At the end of the two listens I realized two facts – One was of course it’s not as good as “And Justice For All” or “Master Of Puppets”. Number two, but holy shit I was banging my head driving for two hours or more, smiling, enjoying every bit of it and it took me right back to the first four albums. So I realized, holy shit if I can actually do that with my music someday, maybe someday bring people back to our first couple of records that a lot of people really like and fuck, I win! I think that’s why “Death Magnetic” was a great record because it brought you back to what they were at the beginning and that’s how I compare this one, it’s never going to be as good as the original but it’s close.
Andrew: Well I personally loved it so congratulations!

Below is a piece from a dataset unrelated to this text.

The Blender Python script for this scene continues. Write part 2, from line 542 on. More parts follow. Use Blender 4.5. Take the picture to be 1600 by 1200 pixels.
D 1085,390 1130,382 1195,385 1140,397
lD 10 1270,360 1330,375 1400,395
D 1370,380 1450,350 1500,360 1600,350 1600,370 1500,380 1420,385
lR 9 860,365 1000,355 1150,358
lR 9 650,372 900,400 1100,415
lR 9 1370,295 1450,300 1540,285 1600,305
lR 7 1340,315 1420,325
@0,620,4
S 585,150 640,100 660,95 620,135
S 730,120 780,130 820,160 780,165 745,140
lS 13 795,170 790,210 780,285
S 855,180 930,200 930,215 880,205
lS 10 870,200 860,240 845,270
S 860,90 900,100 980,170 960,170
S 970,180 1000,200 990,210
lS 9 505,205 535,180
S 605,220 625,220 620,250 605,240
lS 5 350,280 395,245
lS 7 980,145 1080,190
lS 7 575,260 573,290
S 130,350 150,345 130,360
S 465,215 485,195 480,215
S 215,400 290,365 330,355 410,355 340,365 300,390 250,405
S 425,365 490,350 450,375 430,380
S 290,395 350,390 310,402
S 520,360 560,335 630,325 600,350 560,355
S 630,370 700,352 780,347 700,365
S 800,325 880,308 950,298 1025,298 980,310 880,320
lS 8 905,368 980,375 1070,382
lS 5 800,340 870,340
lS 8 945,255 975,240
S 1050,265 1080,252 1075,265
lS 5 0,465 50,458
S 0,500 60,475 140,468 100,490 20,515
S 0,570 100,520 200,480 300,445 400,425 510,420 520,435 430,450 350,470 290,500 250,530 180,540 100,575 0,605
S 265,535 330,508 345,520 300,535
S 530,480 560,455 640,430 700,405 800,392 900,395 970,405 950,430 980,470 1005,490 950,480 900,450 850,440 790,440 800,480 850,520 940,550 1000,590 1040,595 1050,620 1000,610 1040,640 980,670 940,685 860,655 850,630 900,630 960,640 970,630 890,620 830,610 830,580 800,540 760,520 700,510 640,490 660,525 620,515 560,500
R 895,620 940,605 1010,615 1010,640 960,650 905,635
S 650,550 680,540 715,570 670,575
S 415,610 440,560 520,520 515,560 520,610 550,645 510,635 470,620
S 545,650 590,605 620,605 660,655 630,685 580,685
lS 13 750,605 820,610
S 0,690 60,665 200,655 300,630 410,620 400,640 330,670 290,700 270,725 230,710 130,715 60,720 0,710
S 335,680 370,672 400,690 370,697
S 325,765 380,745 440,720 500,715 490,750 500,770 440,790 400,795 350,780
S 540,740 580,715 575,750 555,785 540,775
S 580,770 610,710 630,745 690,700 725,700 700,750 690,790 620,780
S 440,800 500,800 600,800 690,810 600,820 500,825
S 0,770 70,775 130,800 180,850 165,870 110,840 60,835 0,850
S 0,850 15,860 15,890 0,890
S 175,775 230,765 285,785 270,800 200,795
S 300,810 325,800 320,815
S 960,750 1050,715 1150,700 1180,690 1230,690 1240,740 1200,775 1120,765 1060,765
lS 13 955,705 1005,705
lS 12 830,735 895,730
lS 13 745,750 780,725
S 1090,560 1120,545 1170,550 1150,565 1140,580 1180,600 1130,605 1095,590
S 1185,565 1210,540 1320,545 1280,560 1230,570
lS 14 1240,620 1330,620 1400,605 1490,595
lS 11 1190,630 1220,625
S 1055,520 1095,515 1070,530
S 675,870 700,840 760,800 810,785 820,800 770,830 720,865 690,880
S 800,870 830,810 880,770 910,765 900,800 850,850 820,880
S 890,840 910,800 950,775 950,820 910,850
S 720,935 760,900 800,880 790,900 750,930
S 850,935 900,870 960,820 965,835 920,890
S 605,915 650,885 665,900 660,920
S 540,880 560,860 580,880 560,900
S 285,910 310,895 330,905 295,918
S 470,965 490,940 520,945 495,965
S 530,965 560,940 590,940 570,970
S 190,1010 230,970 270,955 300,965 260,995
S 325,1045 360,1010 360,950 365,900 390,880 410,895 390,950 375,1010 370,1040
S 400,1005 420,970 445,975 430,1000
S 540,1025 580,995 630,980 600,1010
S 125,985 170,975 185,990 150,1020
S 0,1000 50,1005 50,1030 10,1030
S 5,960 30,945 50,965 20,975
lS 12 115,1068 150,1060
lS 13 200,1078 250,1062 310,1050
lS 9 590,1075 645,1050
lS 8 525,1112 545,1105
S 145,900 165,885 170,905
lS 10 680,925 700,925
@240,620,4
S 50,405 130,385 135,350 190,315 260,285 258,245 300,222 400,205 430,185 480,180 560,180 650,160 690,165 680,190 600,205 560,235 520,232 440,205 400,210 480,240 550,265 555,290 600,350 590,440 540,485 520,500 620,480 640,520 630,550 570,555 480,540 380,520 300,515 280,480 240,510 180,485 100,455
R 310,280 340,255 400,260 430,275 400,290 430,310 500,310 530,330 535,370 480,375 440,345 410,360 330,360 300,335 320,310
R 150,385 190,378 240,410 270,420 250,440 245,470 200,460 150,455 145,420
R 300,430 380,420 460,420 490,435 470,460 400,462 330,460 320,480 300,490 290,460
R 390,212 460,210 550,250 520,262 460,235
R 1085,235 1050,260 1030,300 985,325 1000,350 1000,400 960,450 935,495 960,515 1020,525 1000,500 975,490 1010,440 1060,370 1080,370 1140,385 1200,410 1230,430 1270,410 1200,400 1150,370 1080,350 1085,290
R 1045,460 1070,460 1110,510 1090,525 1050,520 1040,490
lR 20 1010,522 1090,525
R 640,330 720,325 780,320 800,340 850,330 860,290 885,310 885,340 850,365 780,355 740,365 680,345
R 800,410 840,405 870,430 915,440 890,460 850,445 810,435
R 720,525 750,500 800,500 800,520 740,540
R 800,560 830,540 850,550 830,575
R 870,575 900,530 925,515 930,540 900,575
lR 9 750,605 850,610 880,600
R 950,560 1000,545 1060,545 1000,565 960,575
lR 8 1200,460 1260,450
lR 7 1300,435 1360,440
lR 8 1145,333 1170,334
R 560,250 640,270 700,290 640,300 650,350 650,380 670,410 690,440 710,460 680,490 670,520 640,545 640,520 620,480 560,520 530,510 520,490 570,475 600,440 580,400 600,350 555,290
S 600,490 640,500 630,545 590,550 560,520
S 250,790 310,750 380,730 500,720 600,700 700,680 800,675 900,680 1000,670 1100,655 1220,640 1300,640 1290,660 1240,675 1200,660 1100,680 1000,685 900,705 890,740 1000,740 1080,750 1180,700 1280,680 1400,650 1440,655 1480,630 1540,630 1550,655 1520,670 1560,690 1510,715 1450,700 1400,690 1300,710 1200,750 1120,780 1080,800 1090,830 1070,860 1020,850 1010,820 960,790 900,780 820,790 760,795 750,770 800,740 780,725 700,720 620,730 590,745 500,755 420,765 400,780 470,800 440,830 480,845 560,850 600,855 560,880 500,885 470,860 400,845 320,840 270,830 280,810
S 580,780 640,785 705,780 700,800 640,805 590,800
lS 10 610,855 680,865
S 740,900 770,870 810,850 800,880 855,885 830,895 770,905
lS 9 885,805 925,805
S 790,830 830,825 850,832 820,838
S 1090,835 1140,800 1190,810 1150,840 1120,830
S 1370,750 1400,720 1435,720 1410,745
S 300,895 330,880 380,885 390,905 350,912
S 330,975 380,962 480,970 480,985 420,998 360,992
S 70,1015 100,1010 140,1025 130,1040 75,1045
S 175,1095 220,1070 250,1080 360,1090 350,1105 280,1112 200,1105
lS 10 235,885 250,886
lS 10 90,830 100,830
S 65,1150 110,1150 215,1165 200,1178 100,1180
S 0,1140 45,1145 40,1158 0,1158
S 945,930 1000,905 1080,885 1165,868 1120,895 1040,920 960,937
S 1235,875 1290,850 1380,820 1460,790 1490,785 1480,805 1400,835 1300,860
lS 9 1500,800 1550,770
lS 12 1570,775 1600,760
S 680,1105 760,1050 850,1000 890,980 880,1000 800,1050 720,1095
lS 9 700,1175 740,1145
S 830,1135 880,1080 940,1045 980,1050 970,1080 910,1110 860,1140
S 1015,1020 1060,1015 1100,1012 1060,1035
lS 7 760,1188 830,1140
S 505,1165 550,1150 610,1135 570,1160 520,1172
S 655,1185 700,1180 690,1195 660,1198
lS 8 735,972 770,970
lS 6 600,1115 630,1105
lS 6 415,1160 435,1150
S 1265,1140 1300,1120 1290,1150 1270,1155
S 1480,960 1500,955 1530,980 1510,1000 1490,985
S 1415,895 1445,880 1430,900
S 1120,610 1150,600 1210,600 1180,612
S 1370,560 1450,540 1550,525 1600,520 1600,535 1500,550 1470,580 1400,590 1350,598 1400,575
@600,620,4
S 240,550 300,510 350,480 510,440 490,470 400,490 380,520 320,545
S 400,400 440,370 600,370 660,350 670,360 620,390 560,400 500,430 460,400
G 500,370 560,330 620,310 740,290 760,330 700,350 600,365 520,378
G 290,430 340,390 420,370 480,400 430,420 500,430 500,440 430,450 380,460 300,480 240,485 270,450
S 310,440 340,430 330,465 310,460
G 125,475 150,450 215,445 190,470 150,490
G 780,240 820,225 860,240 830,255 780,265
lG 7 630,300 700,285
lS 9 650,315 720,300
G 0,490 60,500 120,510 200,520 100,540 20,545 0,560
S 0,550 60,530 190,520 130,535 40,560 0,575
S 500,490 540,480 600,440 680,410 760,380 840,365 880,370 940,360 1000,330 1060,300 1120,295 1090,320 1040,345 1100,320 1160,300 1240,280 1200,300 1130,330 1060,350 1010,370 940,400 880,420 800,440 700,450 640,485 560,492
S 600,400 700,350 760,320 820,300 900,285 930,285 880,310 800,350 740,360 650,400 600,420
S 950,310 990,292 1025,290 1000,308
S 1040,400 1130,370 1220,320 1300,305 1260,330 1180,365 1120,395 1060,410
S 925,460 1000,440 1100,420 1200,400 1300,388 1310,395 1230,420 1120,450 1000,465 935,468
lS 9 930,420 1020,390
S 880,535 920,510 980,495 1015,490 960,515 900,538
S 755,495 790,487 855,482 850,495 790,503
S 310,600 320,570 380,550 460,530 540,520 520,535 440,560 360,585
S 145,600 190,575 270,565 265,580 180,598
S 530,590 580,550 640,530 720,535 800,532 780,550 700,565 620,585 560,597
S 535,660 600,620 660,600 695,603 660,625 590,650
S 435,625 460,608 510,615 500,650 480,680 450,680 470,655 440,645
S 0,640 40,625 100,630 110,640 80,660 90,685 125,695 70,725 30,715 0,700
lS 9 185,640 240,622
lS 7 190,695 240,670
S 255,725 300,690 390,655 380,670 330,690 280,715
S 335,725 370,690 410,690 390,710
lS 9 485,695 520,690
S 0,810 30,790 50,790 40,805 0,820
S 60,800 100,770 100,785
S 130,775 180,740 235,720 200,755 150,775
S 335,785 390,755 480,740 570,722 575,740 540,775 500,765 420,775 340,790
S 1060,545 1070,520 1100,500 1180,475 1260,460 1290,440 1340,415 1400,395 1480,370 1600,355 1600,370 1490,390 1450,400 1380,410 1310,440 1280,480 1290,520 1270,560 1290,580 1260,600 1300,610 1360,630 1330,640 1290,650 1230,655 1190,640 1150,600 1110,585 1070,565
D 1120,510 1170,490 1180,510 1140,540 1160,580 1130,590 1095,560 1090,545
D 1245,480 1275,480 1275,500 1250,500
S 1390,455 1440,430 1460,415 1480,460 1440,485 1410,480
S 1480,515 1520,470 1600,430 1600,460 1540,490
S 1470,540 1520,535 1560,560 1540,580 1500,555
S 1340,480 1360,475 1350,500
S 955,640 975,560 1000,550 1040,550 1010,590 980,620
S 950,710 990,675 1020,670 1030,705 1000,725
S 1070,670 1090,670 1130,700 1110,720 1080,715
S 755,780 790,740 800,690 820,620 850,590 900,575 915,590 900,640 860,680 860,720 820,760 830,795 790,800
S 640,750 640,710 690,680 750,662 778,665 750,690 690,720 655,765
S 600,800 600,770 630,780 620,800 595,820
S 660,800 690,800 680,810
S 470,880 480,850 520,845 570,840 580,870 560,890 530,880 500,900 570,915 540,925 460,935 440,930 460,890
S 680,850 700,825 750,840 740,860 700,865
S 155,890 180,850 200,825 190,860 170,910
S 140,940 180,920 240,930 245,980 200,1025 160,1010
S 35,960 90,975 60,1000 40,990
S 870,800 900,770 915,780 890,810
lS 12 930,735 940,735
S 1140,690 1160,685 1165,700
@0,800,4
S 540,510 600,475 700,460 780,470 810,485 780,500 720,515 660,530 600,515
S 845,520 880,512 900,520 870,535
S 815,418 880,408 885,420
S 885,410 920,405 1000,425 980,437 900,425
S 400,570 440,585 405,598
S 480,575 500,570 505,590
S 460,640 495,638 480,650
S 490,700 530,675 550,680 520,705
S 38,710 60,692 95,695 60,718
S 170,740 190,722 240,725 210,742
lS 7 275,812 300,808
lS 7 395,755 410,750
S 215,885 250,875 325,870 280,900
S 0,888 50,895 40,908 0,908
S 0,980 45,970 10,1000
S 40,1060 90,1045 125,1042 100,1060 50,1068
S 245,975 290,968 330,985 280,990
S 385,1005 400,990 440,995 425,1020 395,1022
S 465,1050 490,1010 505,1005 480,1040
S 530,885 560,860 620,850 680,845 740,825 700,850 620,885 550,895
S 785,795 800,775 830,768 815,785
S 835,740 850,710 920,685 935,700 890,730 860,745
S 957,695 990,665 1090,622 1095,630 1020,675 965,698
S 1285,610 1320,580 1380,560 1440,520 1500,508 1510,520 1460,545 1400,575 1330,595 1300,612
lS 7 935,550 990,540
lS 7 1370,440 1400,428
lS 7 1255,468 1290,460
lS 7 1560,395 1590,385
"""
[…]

I know it’s unlikely and you may have mentioned it over the years but it would be fantastic to see you guys down in Australia in the future.
Jeff: Yeah before I get too old right [laughs].
Andrew: [laughs].
Jeff: Definitely! You know what, I’ll tell you honestly, that ain’t up to us. It’s simply promoters will basically give you some pretty shitty offers and you can turn around and go, ‘Well you know, it’s a shitty offer but I really should get down there with the band to play at least once. But I’m kind of like 51 percent no way until I get something that’s not a criminal offer. I hope somebody makes us a reasonable offer, we would love to come down there. I of course have vacationed and worked in Melbourne and it’s one of my favorite cities in the world so I would love to get back even just for the coffee that comes out of that city [laughs].
Andrew: Well we would love to have you and hopefully a promoter out there is listening and checking it out. But in the mean time, thanks for your time, it’s really appreciated. It’s been an absolute privilege talking to you and once again congratulations on “Balistic, Sadistic”.
Jeff: Thanks man, talk to you soon and maybe I’ll see you some day!